# Excerpted records
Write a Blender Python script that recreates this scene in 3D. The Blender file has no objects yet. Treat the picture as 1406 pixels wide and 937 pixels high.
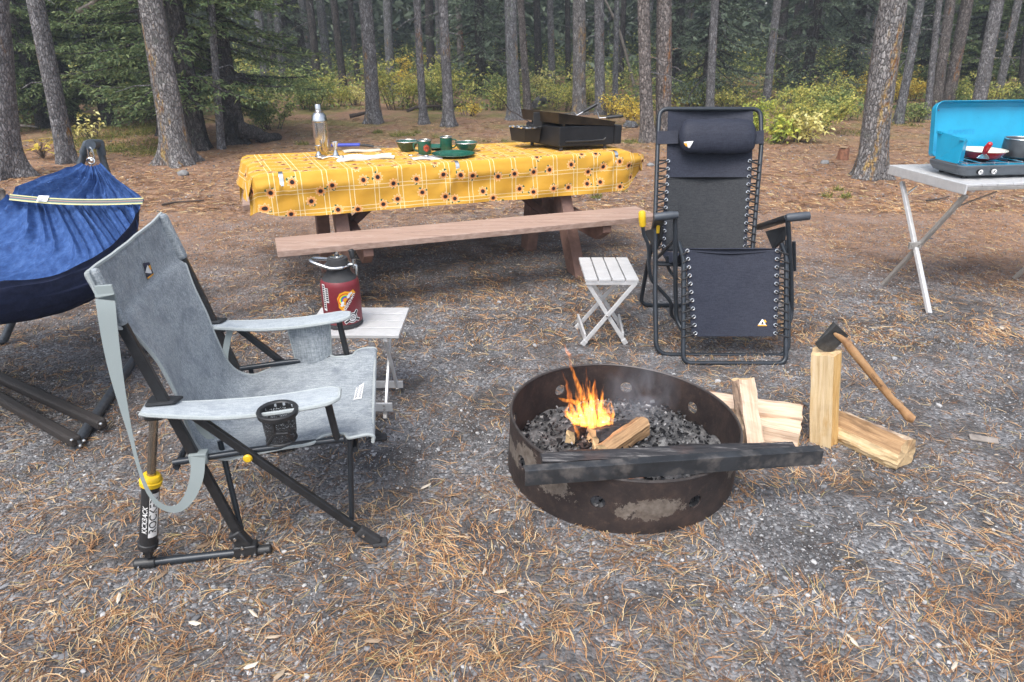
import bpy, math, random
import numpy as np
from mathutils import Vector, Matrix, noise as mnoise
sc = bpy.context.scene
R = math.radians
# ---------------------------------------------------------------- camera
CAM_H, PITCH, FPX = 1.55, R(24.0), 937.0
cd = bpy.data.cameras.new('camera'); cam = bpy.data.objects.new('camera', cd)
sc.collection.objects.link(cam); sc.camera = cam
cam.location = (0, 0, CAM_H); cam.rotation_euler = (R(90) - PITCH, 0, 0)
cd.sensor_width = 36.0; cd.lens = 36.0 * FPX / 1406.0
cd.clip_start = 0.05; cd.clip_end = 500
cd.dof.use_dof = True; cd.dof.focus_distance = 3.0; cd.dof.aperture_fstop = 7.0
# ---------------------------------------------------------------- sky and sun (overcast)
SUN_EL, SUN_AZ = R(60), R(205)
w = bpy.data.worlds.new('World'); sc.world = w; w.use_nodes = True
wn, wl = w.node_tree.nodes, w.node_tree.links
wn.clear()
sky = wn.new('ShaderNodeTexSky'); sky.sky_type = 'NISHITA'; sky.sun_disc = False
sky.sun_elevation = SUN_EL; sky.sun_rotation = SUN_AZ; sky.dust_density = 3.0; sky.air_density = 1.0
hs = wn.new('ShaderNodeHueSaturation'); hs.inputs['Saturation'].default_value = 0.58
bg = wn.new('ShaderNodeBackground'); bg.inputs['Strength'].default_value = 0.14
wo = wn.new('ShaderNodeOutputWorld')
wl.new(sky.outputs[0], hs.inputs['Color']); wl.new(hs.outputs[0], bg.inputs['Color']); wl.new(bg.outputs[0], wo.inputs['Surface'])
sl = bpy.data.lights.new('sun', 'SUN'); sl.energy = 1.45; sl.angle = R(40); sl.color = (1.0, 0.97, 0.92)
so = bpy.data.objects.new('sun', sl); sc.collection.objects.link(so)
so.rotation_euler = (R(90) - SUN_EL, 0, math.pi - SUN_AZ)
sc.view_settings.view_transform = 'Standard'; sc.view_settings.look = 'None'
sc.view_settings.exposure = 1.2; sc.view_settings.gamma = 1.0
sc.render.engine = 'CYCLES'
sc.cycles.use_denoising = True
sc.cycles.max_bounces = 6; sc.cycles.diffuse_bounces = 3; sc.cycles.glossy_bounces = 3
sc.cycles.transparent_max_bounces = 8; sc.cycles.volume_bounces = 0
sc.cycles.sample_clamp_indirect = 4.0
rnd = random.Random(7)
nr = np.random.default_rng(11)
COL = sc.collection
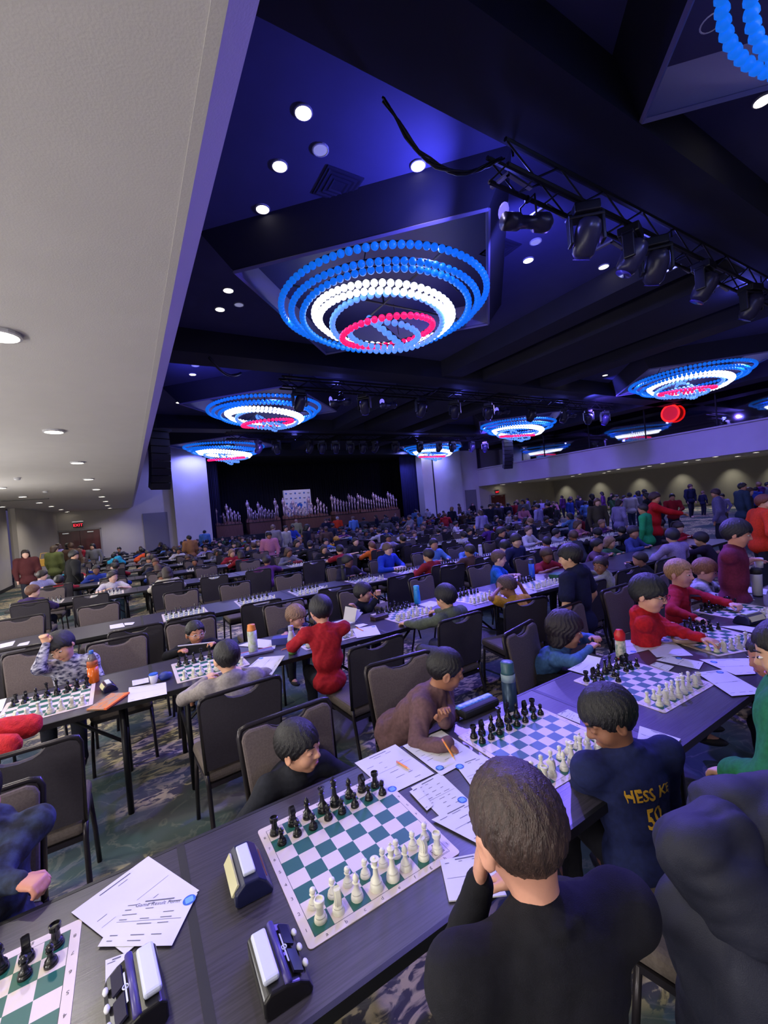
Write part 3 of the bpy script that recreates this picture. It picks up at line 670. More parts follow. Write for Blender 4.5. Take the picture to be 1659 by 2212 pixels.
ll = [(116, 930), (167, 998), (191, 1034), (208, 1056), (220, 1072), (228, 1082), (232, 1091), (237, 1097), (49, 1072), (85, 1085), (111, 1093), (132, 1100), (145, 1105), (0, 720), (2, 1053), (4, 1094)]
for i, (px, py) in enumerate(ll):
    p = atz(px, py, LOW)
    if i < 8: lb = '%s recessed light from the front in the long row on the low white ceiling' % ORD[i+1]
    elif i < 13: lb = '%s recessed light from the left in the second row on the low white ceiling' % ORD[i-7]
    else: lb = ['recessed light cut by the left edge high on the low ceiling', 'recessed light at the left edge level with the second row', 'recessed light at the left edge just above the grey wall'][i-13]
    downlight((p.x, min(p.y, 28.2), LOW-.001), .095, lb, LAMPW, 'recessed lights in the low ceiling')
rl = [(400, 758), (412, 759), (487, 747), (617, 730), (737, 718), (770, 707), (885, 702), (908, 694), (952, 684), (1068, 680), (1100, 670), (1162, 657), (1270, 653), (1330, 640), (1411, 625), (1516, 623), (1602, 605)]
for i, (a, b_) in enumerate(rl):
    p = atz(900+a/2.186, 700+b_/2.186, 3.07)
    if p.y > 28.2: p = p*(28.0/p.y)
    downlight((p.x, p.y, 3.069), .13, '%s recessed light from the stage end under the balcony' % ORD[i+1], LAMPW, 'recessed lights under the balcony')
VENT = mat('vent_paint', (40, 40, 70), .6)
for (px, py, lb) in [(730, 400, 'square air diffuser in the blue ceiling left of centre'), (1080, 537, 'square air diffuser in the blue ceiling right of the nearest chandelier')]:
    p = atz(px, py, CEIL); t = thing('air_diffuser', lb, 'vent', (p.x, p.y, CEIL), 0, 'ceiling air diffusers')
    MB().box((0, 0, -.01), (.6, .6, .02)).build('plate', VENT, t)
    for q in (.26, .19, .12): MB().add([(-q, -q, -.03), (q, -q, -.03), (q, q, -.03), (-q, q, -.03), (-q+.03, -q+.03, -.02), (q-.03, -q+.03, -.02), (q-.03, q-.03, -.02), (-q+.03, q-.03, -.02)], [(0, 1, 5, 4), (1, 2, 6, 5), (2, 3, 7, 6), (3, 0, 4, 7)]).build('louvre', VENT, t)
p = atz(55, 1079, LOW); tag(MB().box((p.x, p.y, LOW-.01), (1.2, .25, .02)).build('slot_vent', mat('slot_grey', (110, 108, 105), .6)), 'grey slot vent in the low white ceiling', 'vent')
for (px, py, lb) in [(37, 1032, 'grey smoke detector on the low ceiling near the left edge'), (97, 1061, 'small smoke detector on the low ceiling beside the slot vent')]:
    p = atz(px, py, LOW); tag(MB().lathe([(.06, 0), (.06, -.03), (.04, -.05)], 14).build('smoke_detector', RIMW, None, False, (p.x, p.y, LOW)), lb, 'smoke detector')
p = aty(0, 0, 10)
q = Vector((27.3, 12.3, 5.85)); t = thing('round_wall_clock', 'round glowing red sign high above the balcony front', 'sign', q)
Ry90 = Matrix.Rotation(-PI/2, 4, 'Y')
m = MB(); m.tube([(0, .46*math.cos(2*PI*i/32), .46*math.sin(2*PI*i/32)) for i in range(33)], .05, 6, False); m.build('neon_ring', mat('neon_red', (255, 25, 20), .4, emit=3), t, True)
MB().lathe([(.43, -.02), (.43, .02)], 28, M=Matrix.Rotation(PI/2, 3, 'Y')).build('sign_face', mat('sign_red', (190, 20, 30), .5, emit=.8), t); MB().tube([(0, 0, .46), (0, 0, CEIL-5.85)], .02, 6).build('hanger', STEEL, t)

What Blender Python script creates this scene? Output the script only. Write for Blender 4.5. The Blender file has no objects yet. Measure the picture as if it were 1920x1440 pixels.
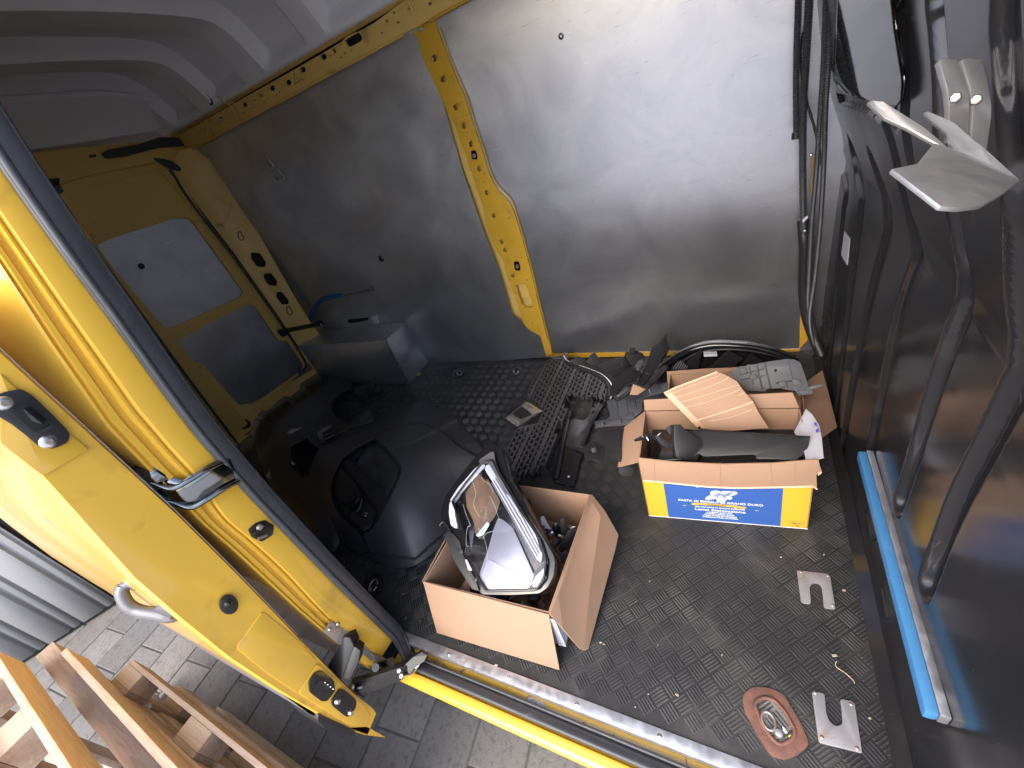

# Aim of the task
Repeat the data above exactly, but not the pictures.

# Problem solution
Write a Blender Python script that recreates this scene in 3D. The Blender file has no objects yet. Treat the picture as 1406 pixels wide and 937 pixels high.
import bpy, math, random
import numpy as np
from mathutils import Vector, Matrix, noise as mnoise
sc = bpy.context.scene
R = math.radians
# ---------------------------------------------------------------- camera
CAM_H, PITCH, FPX = 1.55, R(24.0), 937.0
cd = bpy.data.cameras.new('camera'); cam = bpy.data.objects.new('camera', cd)
sc.collection.objects.link(cam); sc.camera = cam
cam.location = (0, 0, CAM_H); cam.rotation_euler = (R(90) - PITCH, 0, 0)
cd.sensor_width = 36.0; cd.lens = 36.0 * FPX / 1406.0
cd.clip_start = 0.05; cd.clip_end = 500
cd.dof.use_dof = True; cd.dof.focus_distance = 3.0; cd.dof.aperture_fstop = 7.0
# ---------------------------------------------------------------- sky and sun (overcast)
SUN_EL, SUN_AZ = R(60), R(205)
w = bpy.data.worlds.new('World'); sc.world = w; w.use_nodes = True
wn, wl = w.node_tree.nodes, w.node_tree.links
wn.clear()
sky = wn.new('ShaderNodeTexSky'); sky.sky_type = 'NISHITA'; sky.sun_disc = False
sky.sun_elevation = SUN_EL; sky.sun_rotation = SUN_AZ; sky.dust_density = 3.0; sky.air_density = 1.0
hs = wn.new('ShaderNodeHueSaturation'); hs.inputs['Saturation'].default_value = 0.58
bg = wn.new('ShaderNodeBackground'); bg.inputs['Strength'].default_value = 0.14
wo = wn.new('ShaderNodeOutputWorld')
wl.new(sky.outputs[0], hs.inputs['Color']); wl.new(hs.outputs[0], bg.inputs['Color']); wl.new(bg.outputs[0], wo.inputs['Surface'])
sl = bpy.data.lights.new('sun', 'SUN'); sl.energy = 1.45; sl.angle = R(40); sl.color = (1.0, 0.97, 0.92)
so = bpy.data.objects.new('sun', sl); sc.collection.objects.link(so)
so.rotation_euler = (R(90) - SUN_EL, 0, math.pi - SUN_AZ)
sc.view_settings.view_transform = 'Standard'; sc.view_settings.look = 'None'
sc.view_settings.exposure = 1.2; sc.view_settings.gamma = 1.0
sc.render.engine = 'CYCLES'
sc.cycles.use_denoising = True
sc.cycles.max_bounces = 6; sc.cycles.diffuse_bounces = 3; sc.cycles.glossy_bounces = 3
sc.cycles.transparent_max_bounces = 8; sc.cycles.volume_bounces = 0
sc.cycles.sample_clamp_indirect = 4.0
rnd = random.Random(7)
nr = np.random.default_rng(11)
COL = sc.collection
Write part 3 of the bpy script that recreates this picture. It picks up at line 670. More parts follow. Write for Blender 4.5. Take the picture to be 1659 by 2212 pixels.
ll = [(116, 930), (167, 998), (191, 1034), (208, 1056), (220, 1072), (228, 1082), (232, 1091), (237, 1097), (49, 1072), (85, 1085), (111, 1093), (132, 1100), (145, 1105), (0, 720), (2, 1053), (4, 1094)]
for i, (px, py) in enumerate(ll):
    p = atz(px, py, LOW)
    if i < 8: lb = '%s recessed light from the front in the long row on the low white ceiling' % ORD[i+1]
    elif i < 13: lb = '%s recessed light from the left in the second row on the low white ceiling' % ORD[i-7]
    else: lb = ['recessed light cut by the left edge high on the low ceiling', 'recessed light at the left edge level with the second row', 'recessed light at the left edge just above the grey wall'][i-13]
    downlight((p.x, min(p.y, 28.2), LOW-.001), .095, lb, LAMPW, 'recessed lights in the low ceiling')
rl = [(400, 758), (412, 759), (487, 747), (617, 730), (737, 718), (770, 707), (885, 702), (908, 694), (952, 684), (1068, 680), (1100, 670), (1162, 657), (1270, 653), (1330, 640), (1411, 625), (1516, 623), (1602, 605)]
for i, (a, b_) in enumerate(rl):
    p = atz(900+a/2.186, 700+b_/2.186, 3.07)
    if p.y > 28.2: p = p*(28.0/p.y)
    downlight((p.x, p.y, 3.069), .13, '%s recessed light from the stage end under the balcony' % ORD[i+1], LAMPW, 'recessed lights under the balcony')
VENT = mat('vent_paint', (40, 40, 70), .6)
for (px, py, lb) in [(730, 400, 'square air diffuser in the blue ceiling left of centre'), (1080, 537, 'square air diffuser in the blue ceiling right of the nearest chandelier')]:
    p = atz(px, py, CEIL); t = thing('air_diffuser', lb, 'vent', (p.x, p.y, CEIL), 0, 'ceiling air diffusers')
    MB().box((0, 0, -.01), (.6, .6, .02)).build('plate', VENT, t)
    for q in (.26, .19, .12): MB().add([(-q, -q, -.03), (q, -q, -.03), (q, q, -.03), (-q, q, -.03), (-q+.03, -q+.03, -.02), (q-.03, -q+.03, -.02), (q-.03, q-.03, -.02), (-q+.03, q-.03, -.02)], [(0, 1, 5, 4), (1, 2, 6, 5), (2, 3, 7, 6), (3, 0, 4, 7)]).build('louvre', VENT, t)
p = atz(55, 1079, LOW); tag(MB().box((p.x, p.y, LOW-.01), (1.2, .25, .02)).build('slot_vent', mat('slot_grey', (110, 108, 105), .6)), 'grey slot vent in the low white ceiling', 'vent')
for (px, py, lb) in [(37, 1032, 'grey smoke detector on the low ceiling near the left edge'), (97, 1061, 'small smoke detector on the low ceiling beside the slot vent')]:
    p = atz(px, py, LOW); tag(MB().lathe([(.06, 0), (.06, -.03), (.04, -.05)], 14).build('smoke_detector', RIMW, None, False, (p.x, p.y, LOW)), lb, 'smoke detector')
p = aty(0, 0, 10)
q = Vector((27.3, 12.3, 5.85)); t = thing('round_wall_clock', 'round glowing red sign high above the balcony front', 'sign', q)
Ry90 = Matrix.Rotation(-PI/2, 4, 'Y')
m = MB(); m.tube([(0, .46*math.cos(2*PI*i/32), .46*math.sin(2*PI*i/32)) for i in range(33)], .05, 6, False); m.build('neon_ring', mat('neon_red', (255, 25, 20), .4, emit=3), t, True)
MB().lathe([(.43, -.02), (.43, .02)], 28, M=Matrix.Rotation(PI/2, 3, 'Y')).build('sign_face', mat('sign_red', (190, 20, 30), .5, emit=.8), t); MB().tube([(0, 0, .46), (0, 0, CEIL-5.85)], .02, 6).build('hanger', STEEL, t)

What Blender Python script creates this scene? Output the script only. Write for Blender 4.5. The Blender file has no objects yet. Measure the picture as if it were 1920x1440 pixels.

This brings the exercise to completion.